Chianti

The Chianti area is world-renowned for its exquisite wines, which were awarded the DOC and DOCG
denominations in 1967 and1984, respectively.
But the Chianti goes far beyond wine production owing to the richness of its history, culture and archaeological sites.

Chianti derives from "Clante-i", the name the Etruscans gave to the hilly area stretching between two rivers,
the Pesa and the Arbia, and two cities, Florence and Siena, in the very heart of Tuscany.
Indeed, the territory is very rich in Etruscan archaeological sites.
Evidences of a glorious medieval past are even more tangible: hamlets and towns, churches, abbeys and monasteries,
castles and manors, watchtowers and city walls lend a special charm to the territory and testify to man's ingenuity.

To enjoy the scenery, it is advisable to avoid the Florence-Siena motorway, opting for more panoramic alternatives.
The "Via Cassia", the busier road that runs across the Chianti area from Florence to Siena touching several lovely towns,
follows the same route as the original, ancient Roman road that gives it its name.
This road is also travelled by interurban buses that make several stops along the way.

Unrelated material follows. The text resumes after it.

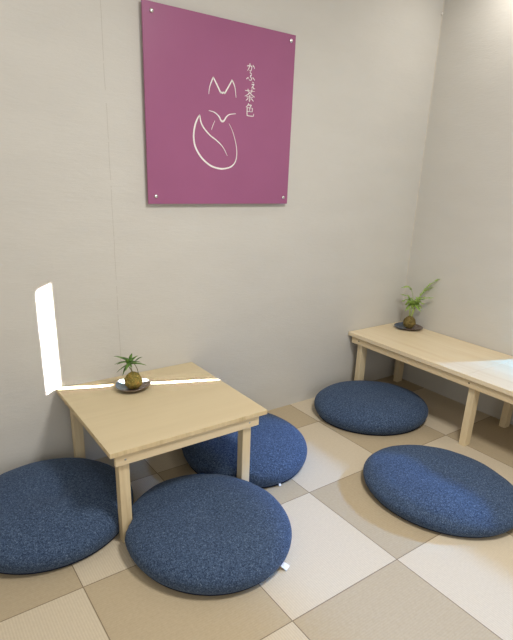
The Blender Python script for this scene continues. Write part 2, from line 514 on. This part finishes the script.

The "Via Chiantigiana" is the ancient road that crosses this territory, linking Florence to Siena, and is certainly the ideal
route to follow to visit the Chianti area.
Coming from the north, we find the town of Impruneta and the parish church of Santa Maria, dating back to 1060.
Shortly after, we cross the medieval town of Greve in Chianti, site of an ancient castle and, every September, venue of the Chianti Classico trade fair.

Moving on towards the south, we reach what once was a Florentine stronghold during the long war against Siena.
Castellina in Chianti stands proudly with its impressive fortress, locally called Rocca, and the Via delle Volte,
an arched passageway running along a stretch of the medieval town walls that offers breathtaking views from its loopholes.

Radda in Chianti is another lovely location, rather unique due to its elliptical layout, with the nearby fortified village of Volpaia,
built in the 11th century on the Florence-Siena border, where the medieval layout with castle and maze of paved lanes is still intact.

Gaiole in Chianti and its beautiful surroundings bespeckled with ancient castles are not to be missed.
The Castle of Brolio is perhaps the most striking, with its ramparts and bastions that offer a truly magnificent view of the rolling
Senese hills and the Chianti, where wild woods alternate with orderly, lovingly tended vineyards and olive-groves,
where nature and man live together in perfect harmony.